Prayer Posts and Prayer Dares #5


As a father, I want to be a hero. I want my kids to love me. Sure, I love them unconditionally but, there is nothing like your baby running up to you unsolicited and hugging you. I don’t want tension. But, sometime—they don’t like me very much.

My 9 year-old is a doll. A princess. And, as most 9 year olds—she has a . . . problem with authority at times. I remember once when she was about 5 I had to send her to her room for a time-out. She had just finished having a meltdown of sorts. She was cranky, tired, had too much sugar, had been spoiled at a friends home, and wasn’t getting her way.

As she stomped off to her room she screamed the dreaded words I had never heard her say.

“I hate you!”

Could I handle it? Yeah. Did I tell her it was hurtful? Yes. Do I want to hear it said again? Not really. Did I stop loving her or beat her for saying it. No way. I told her there is nothing she could say that would make me stop loving her. I would still love her even if she didn’t apologize. As a matter of fact, I wept for her.

So, what does Jeremiah do? How does He handle it when he is angry at God?

7-10You pushed me into this, God, and I let you do it.
You were too much for me.
And now I'm a public joke.
They all poke fun at me.
Every time I open my mouth
I'm shouting, "Murder!" or "Rape!"
And all I get for my God-warnings
are insults and contempt.
But if I say, "Forget it!
No more God-Messages from me!"
The words are fire in my belly,
a burning in my bones.
I'm worn out trying to hold it in.
I can't do it any longer!
Then I hear whispering behind my back:
"There goes old 'Danger-Everywhere.' Shut him up! Report him!"
Old friends watch, hoping I'll fall flat on my face:
"One misstep and we'll have him. We'll get rid of him for good!"

11But God, a most fierce warrior, is at my side.
Those who are after me will be sent sprawling—
Slapstick buffoons falling all over themselves,
a spectacle of humiliation no one will ever forget.

12Oh, God-of-the-Angel-Armies, no one fools you.
You see through everyone, everything.
I want to see you pay them back for what they've done.
I rest my case with you.

13Sing to God! All praise to God!
He saves the weak from the grip of the wicked.

14-18Curse the day
I was born!
The day my mother bore me—
a curse on it, I say!
And curse the man who delivered
the news to my father:
"You've got a new baby—a boy baby!"
(How happy it made him.)
Let that birth notice be blacked out,
deleted from the records,
And the man who brought it haunted to his death
with the bad news he brought.
He should have killed me before I was born,
with that womb as my tomb,
My mother pregnant for the rest of her life
with a baby dead in her womb.
Why, oh why, did I ever leave that womb?
Life's been nothing but trouble and tears,
and what's coming is more of the same.

What I learned about expressing emotion from God:
  • God is not afraid of your honesty—He already knows, you cannot hide anyway, there was no lightning, there was no smoke when Jeremiah spoke these words.
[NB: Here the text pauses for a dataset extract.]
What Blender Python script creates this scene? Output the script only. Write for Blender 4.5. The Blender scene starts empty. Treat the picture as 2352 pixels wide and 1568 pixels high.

As a matter of fact, God continued to use Jeremiah and be pleased with him. (Moses fought with God as well)
  • When you are convinced of God’s character and love—you know it’s safe. Jeremiah knew He was Lord and Creator (10:12-16) He is all powerful (32:27) He is everywhere present (23:23,24) He desires reconciliation (31:31-34) By God's very nature and names He let's us know He is "safe" and desires our honesty.

Jeremiah knew God could handle a messy, disorganized, angry, gutsy, painfully honest prayer. He cursed God out. He accused God of seducing him. He called God a liar. He threw it out. “This is where I am at, God.”
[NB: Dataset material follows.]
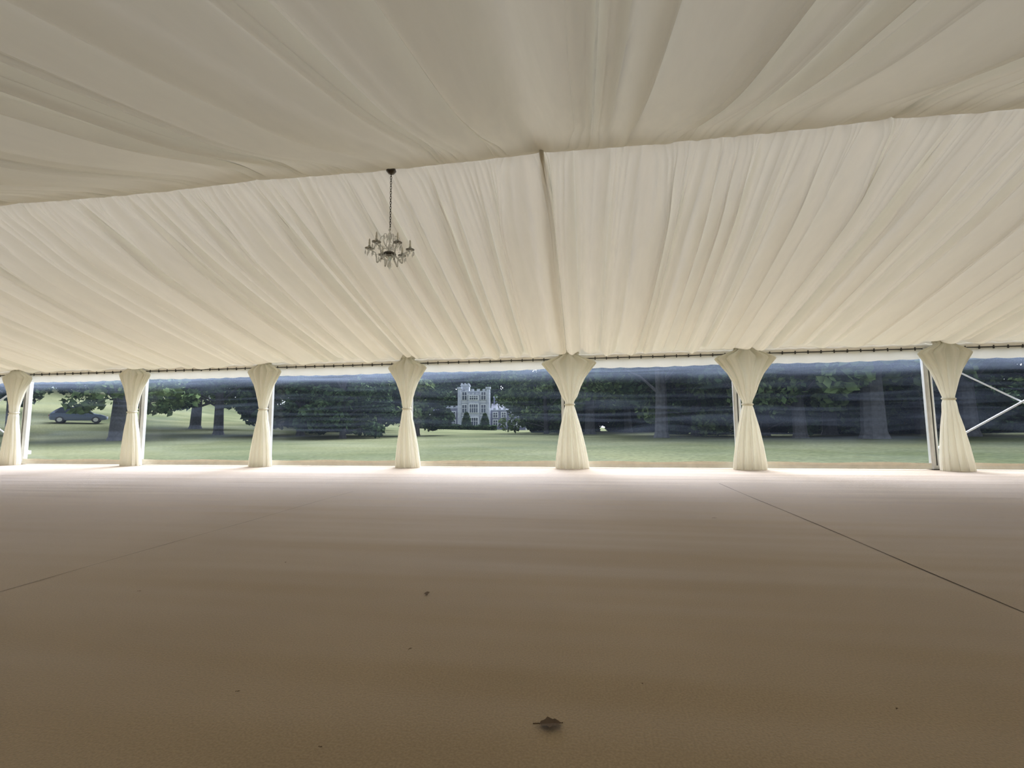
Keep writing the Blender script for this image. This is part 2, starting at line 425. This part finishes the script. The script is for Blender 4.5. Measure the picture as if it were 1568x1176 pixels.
# ------------------------------------------------------------ terrain
def terr(x,y):
    s=np.clip(-x-18,0,75); return -.05+(.033*s+1.4e-5*s**3)*sstep(14,46,y)+.05*np.sin(x*.13)*np.sin(y*.11)*sstep(9,20,y)
gx=np.concatenate([np.linspace(-220,-40,60),np.linspace(-38,50,90),np.linspace(54,200,30)])
gy=np.concatenate([np.linspace(-30,60,100),np.linspace(63,320,60)])
GX,GY=np.meshgrid(gx,gy)
def lawn():
    m,nt,out=new_mat('lawn'); mp=coords(nt)
    a=N(nt,'ShaderNodeTexNoise'); a.inputs['Scale'].default_value=.12; a.inputs['Detail'].default_value=8
    b=N(nt,'ShaderNodeTexNoise'); b.inputs['Scale'].default_value=9; b.inputs['Detail'].default_value=8
    L(nt,mp,'Vector',a,'Vector'); L(nt,mp,'Vector',b,'Vector')
    r=ramp(nt,(.085,.100,.052),(.150,.158,.088),.35,.65); L(nt,a,'Fac',r,'Fac')
    r2=ramp(nt,(.6,.6,.6),(1.1,1.1,1.1),.3,.7); L(nt,b,'Fac',r2,'Fac')
    mu=N(nt,'ShaderNodeMixRGB',blend_type='MULTIPLY'); mu.inputs['Fac'].default_value=1
    L(nt,r,'Color',mu,'Color1'); L(nt,r2,'Color',mu,'Color2')
    d=N(nt,'ShaderNodeBsdfDiffuse'); L(nt,mu,'Color',d,'Color')
    bp=N(nt,'ShaderNodeBump'); bp.inputs['Strength'].default_value=.5; bp.inputs['Distance'].default_value=.05
    L(nt,b,'Fac',bp,'Height'); L(nt,bp,'Normal',d,'Normal'); L(nt,d,'BSDF',out,'Surface'); return m
grid_mesh('lawn',np.stack([GX,GY,terr(GX,GY)-.02],-1),lawn())

# ------------------------------------------------------------ trees
def tree_mesh(name,seed,H,R,zlow,nclus,nleaf,ls,trunk_r,mat,shape=.5):
    r=np.random.default_rng(seed); mb=MB()
    top=H*.75
    pts=[(0,0,-.3),(0,0,.4),(.1,.05,top*.3),(.0,.15,top*.6),(.1,0,top)]
    mb.tube(pts,[trunk_r*1.6,trunk_r*1.1,trunk_r*.9,trunk_r*.6,trunk_r*.2],9,0)
    cs=[]
    for i in range(nclus):
        a=r.uniform(0,2*math.pi); h=r.uniform(0,1)**.9
        rad=R*math.sin(math.pi*(shape*.25+(1-shape*.25)*h)**.9)**.6 if h<1 else .1
        rad=max(rad,.15*R)*r.uniform(.45,1.0)
        c=np.array([rad*math.cos(a),rad*math.sin(a),zlow+(H-zlow)*h]); cs.append(c)
        if i%3==0:
            b0=Vector((0,0,max(zlow*.8,c[2]*.55))); e=Vector(c); mid=(b0+e)/2+Vector((0,0,.3))
            mb.tube([b0,mid,e],[trunk_r*.3,trunk_r*.2,.02],5,0)
    cs=np.array(cs); cr=r.uniform(.6,1.25,len(cs))*R*.30
    ci=r.integers(0,len(cs),nleaf)
    d=r.normal(size=(nleaf,3)); d/=np.linalg.norm(d,axis=1)[:,None]
    pos=cs[ci]+d*(cr[ci]*r.uniform(.35,1,nleaf)**.5)[:,None]*np.array([1,1,.7])
    pos[:,2]=np.maximum(pos[:,2],.05)
    u=r.normal(size=(nleaf,3)); u/=np.linalg.norm(u,axis=1)[:,None]
    w=np.cross(u,r.normal(size=(nleaf,3))); w/=np.linalg.norm(w,axis=1)[:,None]
    sz=(ls*r.uniform(.5,1.3,nleaf))[:,None]
    V=np.stack([pos-u*sz,pos+w*sz*.6,pos+u*sz,pos-w*sz*.6],1).reshape(-1,3)
    o=mb.n; nv=len(V)
    allv=mb.v+V.tolist(); F=(np.arange(nv).reshape(-1,4)+o).tolist()
    me=bpy.data.meshes.new(name); me.from_pydata(allv,[],mb.f+F)
    me.materials.append(M_BARK); me.materials.append(mat)
    me.polygons.foreach_set('material_index',mb.m+[1]*nleaf); me.update(); return me
T_A=tree_mesh('broadleaf_a',1,15,6.0,3.4,46,9000,.30,.42,M_LEAF)
T_B=tree_mesh('broadleaf_b',2,17,6.5,3.0,50,9000,.32,.50,M_LEAF2)
T_C=tree_mesh('yew',3,11,4.6,.5,46,11000,.26,.3,M_LEAF,1.0)
T_D=tree_mesh('bushy',4,15,6.0,.6,60,12000,.32,.3,M_LEAF,.8)
T_F=tree_mesh('bushy_light',6,15,6.0,.6,60,12000,.32,.3,M_LEAF2,.8)
T_E=tree_mesh('shrub',5,4.5,5.0,.5,44,9000,.30,.15,M_LEAF,1.8)
def put(me,x,y,s=1.0,nm='tree',zs=1.0):
    ob=bpy.data.objects.new(nm,me); COL.objects.link(ob)
    ob.location=(x,y,float(terr(np.array(x),np.array(y)))-.05); ob.rotation_euler=(0,0,random.uniform(0,6.28)); ob.scale=(s,s,s*zs)
for a in [(T_A,-31.0,35.7,.85),(T_B,-29.5,25.6,.75),(T_A,-42.5,28.9,.8),(T_B,-41,44,.95),(T_A,-58,52,1.0),(T_B,-50,30,.8),
          (T_B,.6,50.6,1.0),(T_A,5.6,61.5,1.1),(T_A,5.4,34.2,1.0),(T_B,13.7,32.4,.75),(T_B,16.6,29.9,1.15),(T_A,24.5,34.1,1.0),(T_A,10,44,1.),(T_B,20,42,1.)]:
    put(*a,nm='oak_tree')
for a in [(T_C,-24.5,37.5,1.0),(T_C,-18.4,33.6,.75),(T_F,-18.6,40.5,.8),(T_D,-24.5,46,1.0),(T_C,-15.9,43.1,.72),(T_F,-4.4,55,.85),
          (T_F,9.4,40.8,.8),(T_C,14.5,40.5,1.0),(T_F,22.6,45.9,1.),(T_D,27,42.5,1.),(T_D,30,34.6,.95),(T_C,34,30,1.),(T_D,40,36,1.)]:
    put(*a,nm='yew_tree')
for i in range(15):
    x=-3+i*5.2; y=74+6*math.sin(i*2.1)-.35*max(0,x-20); put((T_D,T_F)[i%2],x,y,1.15+.1*math.sin(i),'woodland_tree')
for i in range(5): put(T_D,-31-3.2*i+1.5,58+5*i,1.2,'woodland_tree')
for i in range(9): put(T_D,-150+i*11,120+7*math.sin(i*1.7),1.2,'woodland_tree')
for i in range(9): put(T_D,-66+i*8,160+5*math.sin(i*1.3),1.7,'woodland_tree')
for i in range(6): put(T_D,-90-4*i,70-9*i,1.1,'woodland_tree')
for i in range(13): put(T_E,-3.5+i*5.4,70+2*math.sin(i*1.9)-.3*max(0,i*5.4-20),1.0,'woodland_shrub')
for i in range(9): put(T_E,12+i*4.6,50+2*math.sin(i*1.3)-.5*i,.8,'woodland_shrub')
for i in range(5): put(T_E,-33-4*i+3,54+4*i,.9,'woodland_shrub')

# ------------------------------------------------------------ manor house
M_STONE=simple('pale_stone',(.27,.30,.37),(.42,.45,.50),rough=.85,nscale=1.5)
M_BRICK=simple('grey_brick',(.13,.14,.21),(.19,.20,.28),rough=.9,nscale=3)
M_GLZ=simple('house_glazing',(.03,.04,.06),(.05,.06,.09),rough=.15)
M_SLATE=simple('slate',(.10,.11,.14),rough=.7)
M_DRESS=simple('white_dressing',(.55,.57,.60),rough=.8)
def manor():
    mb=MB()
    def cren(x0,x1,y0,y1,z,step=.9,h=.8,mi=0):
        mb.box((x0-.15,y0-.15,z-.25),(x1+.15,y1+.15,z),mi)
        n=max(2,int(round((x1-x0)/step)))
        for i in range(n):
            if i%2==0:
                a=x0+(x1-x0)*i/n; b=x0+(x1-x0)*(i+1)/n
                mb.box((a,y0-.1,z),(b,y0+.3,z+h),mi); mb.box((a,y1-.3,z),(b,y1+.1,z+h),mi)
    def win(cx,y,z,w,h,nm):
        mb.box((cx-w/2-.18,y-.12,z-.18),(cx+w/2+.18,y+.02,z+h+.22),4)
        mb.box((cx-w/2,y-.16,z),(cx+w/2,y-.08,z+h),2)
        for k in range(nm+1):
            x=cx-w/2+w*k/nm; mb.box((x-.06,y-.2,z),(x+.06,y-.12,z+h),4)
        mb.box((cx-w/2,y-.2,z+h*.55),(cx+w/2,y-.12,z+h*.55+.1),4)
    W=3.9
    mb.box((-W,0,-.5),(W,9,10.4),0); cren(-W,W,0,9,10.4,.8,.6)
    for z in (3.7,7.3): mb.box((-W-.1,-.1,z),(W+.1,9.1,z+.22),4)
    for sx in (-W,W):
        mb.lathe([(.0,-.5),(.6,-.5),(.55,10.8),(.72,11.0),(.72,11.5),(.5,11.5),(.5,11.2),(0,11.2)],(sx,0,0),8,0)
    mb.box((-W+.2,1,10.4),(-1.4,4,12.2),0); cren(-W+.2,-1.4,1,4,12.2,.5,.5)
    mb.box((-1.5,-1.0,-.5),(1.5,0,9.4),0); cren(-1.5,1.5,-1,0,9.4,.5,.5)
    for z in (.9,4.5,8.0):
        win(0,-1.0,z,2.3,2.2 if z<8 else 1.0,4)
        win(-2.6,0,z,1.3,2.1,2); win(2.6,0,z,1.3,2.1,2)
    mb.box((W,1.2,-.5),(14.2,9,5.2),1); cren(W,14.2,1.2,9,5.3,.7,.5)
    mb.add([(4.6,1.8,5.3),(14,1.8,5.3),(14,8.6,5.3),(4.6,8.6,5.3),(4.6,5.2,7.2),(14,5.2,7.2)],[(0,1,5,4),(1,2,5),(2,3,4,5),(3,0,4)],3)
    for cx in (5.8,8.1,10.3):
        win(cx,1.2,.8,1.2,1.6,2); win(cx,1.2,3.2,1.2,1.3,2)
    mb.box((11.6,-.4,-.5),(14.2,1.3,6.2),1)
    mb.add([(11.4,-.5,6.2),(14.4,-.5,6.2),(12.9,-.5,8.0),(11.4,1.4,6.2),(14.4,1.4,6.2),(12.9,1.4,8.0)],[(0,1,2),(3,5,4),(0,2,5,3),(1,4,5,2)],1)
    for xx in (11.6,14.2): mb.box((xx-.2,-.5,-.5),(xx+.2,1.2,6.3),4)
    win(12.9,-.4,.8,1.4,1.8,3); win(12.9,-.4,3.6,1.4,1.5,3)
    for cx in (5.6,9.2,11.0):
        mb.box((cx-.45,5,6.5),(cx+.45,6,8.9),1); mb.box((cx-.55,4.9,8.9),(cx+.55,6.1,9.2),0)
    mb.box((-12,2,-.5),(-W,9,6.0),1); cren(-12,-W,2,9,6.0,.7,.5)
    for cx in (-10.5,-8.2,-5.9): win(cx,2,.8,1.2,1.7,2); win(cx,2,3.4,1.2,1.4,2)
    mb.obj('manor_house',[M_STONE,M_BRICK,M_GLZ,M_SLATE,M_DRESS],False,(-29.6,123.8,float(terr(np.array(-28.),np.array(123.)))-.1),.1526)
manor()
def topiary(x,y,h,r):
    g=np.random.default_rng(int(h*100)); mb=MB(); mb.tube([(0,0,-.1),(0,0,h*.8)],.08,6,0)
    n=2600; t=g.uniform(0,1,n); a=g.uniform(0,6.283,n); rr=r*np.sqrt(1-t)*g.uniform(.75,1.03,n)*np.minimum(1,.6+t*4)
    pos=np.stack([rr*np.cos(a),rr*np.sin(a),.15+t*h],1)
    for p in pos:
        u=g.normal(size=3)*.11; w=g.normal(size=3)*.09
        mb.add([p-u,p+w,p+u,p-w],[(0,1,2,3)],1)
    mb.obj('topiary_cone',[M_BARK,M_LEAF],False,(x,y,float(terr(np.array(x),np.array(y)))))
topiary(-27.4,107,3.9,1.35); topiary(-23.1,107.7,3.7,1.3)
def hedge(x0,y0,x1,y1,h,w):
    g=np.random.default_rng(5); mb=MB(); n=6000
    t=g.uniform(0,1,n)
    for q in t:
        X=x0+(x1-x0)*q; Yc=y0+(y1-y0)*q+g.uniform(-w/2,w/2)
        c=np.array([X,Yc,float(terr(np.array(X),np.array(Yc)))+g.uniform(.0,h)*(1+.08*math.sin(q*40))])
        u=g.normal(size=3)*.14; v=g.normal(size=3)*.12
        mb.add([c-u,c+v,c+u,c-v],[(0,1,2,3)],0)
    mb.obj('hedge',[M_LEAF])
hedge(-38,100,-19.5,103,1.0,1.0)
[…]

Quite frankly, I think Jeremiah was even being sarcastic with God in verses 11-13
11But God, a most fierce warrior, is at my side.
Those who are after me will be sent sprawling—
Slapstick buffoons falling all over themselves,
a spectacle of humiliation no one will ever forget.
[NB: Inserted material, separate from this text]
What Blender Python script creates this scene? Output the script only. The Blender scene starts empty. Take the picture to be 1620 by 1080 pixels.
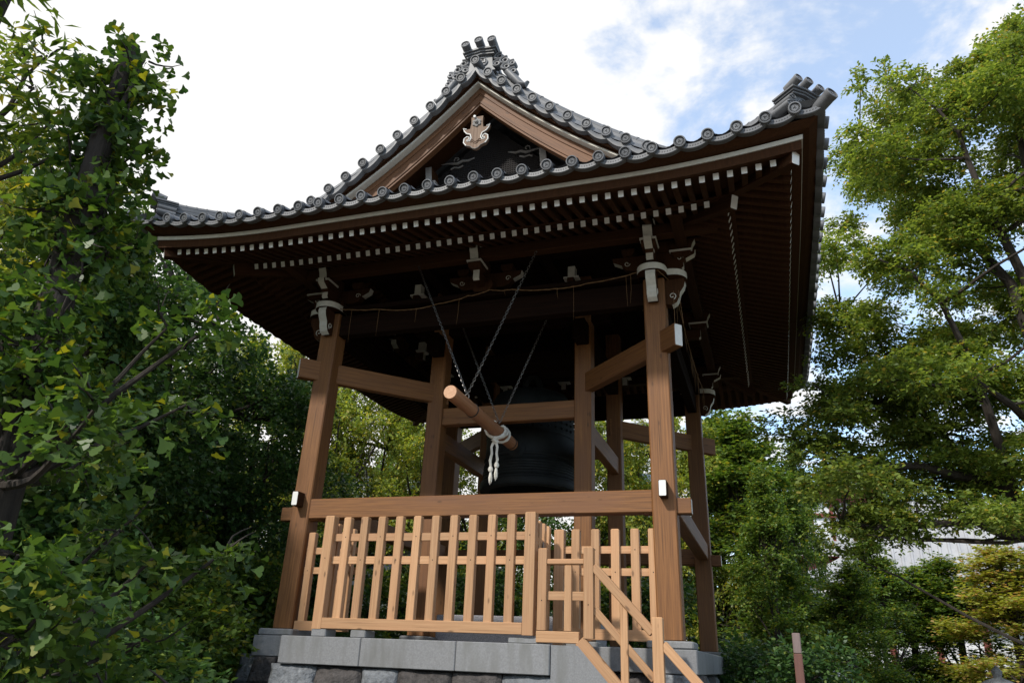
import bpy, bmesh, math, random
import numpy as np
from mathutils import Matrix, Vector, noise

# ------------------------------------------------------------------ camera
SC = bpy.context.scene
COL = SC.collection
CAM = Vector((3.857, -12.416, -0.282))
cd = bpy.data.cameras.new('camera'); cam = bpy.data.objects.new('camera', cd); COL.objects.link(cam)
cd.sensor_width = 36.0; cd.lens = 1197.96 / 1620 * 36.0; cd.clip_start = 0.05; cd.clip_end = 3000
rt = Vector((0.9497602, 0.31056668, 0.0387802)); upv = Vector((0.0866413, -0.37995888, 0.92093677)); fw = Vector((-0.30074716, 0.87130912, 0.38777773))
cam.matrix_world = Matrix(((rt.x, upv.x, -fw.x, CAM.x), (rt.y, upv.y, -fw.y, CAM.y), (rt.z, upv.z, -fw.z, CAM.z), (0, 0, 0, 1)))
SC.camera = cam
SC.view_settings.view_transform = 'Standard'; SC.view_settings.look = 'None'
SC.view_settings.exposure = 0.26; SC.view_settings.gamma = 1.0

# ------------------------------------------------------------------ sun and sky
SUN_AZ, SUN_EL = math.radians(206), math.radians(41)      # azimuth from +Y towards +X
sd = Vector((math.sin(SUN_AZ) * math.cos(SUN_EL), math.cos(SUN_AZ) * math.cos(SUN_EL), math.sin(SUN_EL)))
sl = bpy.data.lights.new('sun', 'SUN'); sl.energy = 3.5; sl.angle = math.radians(3.5); sl.color = (1.0, 0.95, 0.87)
so = bpy.data.objects.new('sun', sl); COL.objects.link(so)
so.rotation_euler = (-sd).to_track_quat('-Z', 'Y').to_euler()
wld = bpy.data.worlds.new('World'); SC.world = wld; wld.use_nodes = True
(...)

12Oh, God-of-the-Angel-Armies, no one fools you.
You see through everyone, everything.
I want to see you pay them back for what they've done.
I rest my case with you.

13Sing to God! All praise to God!
He saves the weak from the grip of the wicked.
I have a hard time believing Jeremiah was being "sincere" in 11-13. Those statement are bookended by him shaking his fist at God. I can picture him saying it in a mocking tone.

How do we feel about that? Are we ready for that kind of honesty? Is God?

Do we believe that God is all the things He says He is? Kind, compassionate, slow to anger, abounding in love, just, righteous? If so, He has to be the kind of God that can handle my screwed up prayers.

This was a hard one for me to learn. For most of my Christian life, I may have said I believed it, but I certainly didn’t practice it. I was taught to be "respectful" in my prayers. Which usually, for me, meant "fake it 'till I make it."

Sometimes, the things I have thought “should not” be uttered.

Psalm 62:8 says “Pour your heart out to God, He is a refuge for you” It does not say to rehearse your prayers and clean them up. It doesn’t say put on a happy face. It doesn’t say turn that frown upside down. It doesn’t even say to take out the cursing. God is a refuge.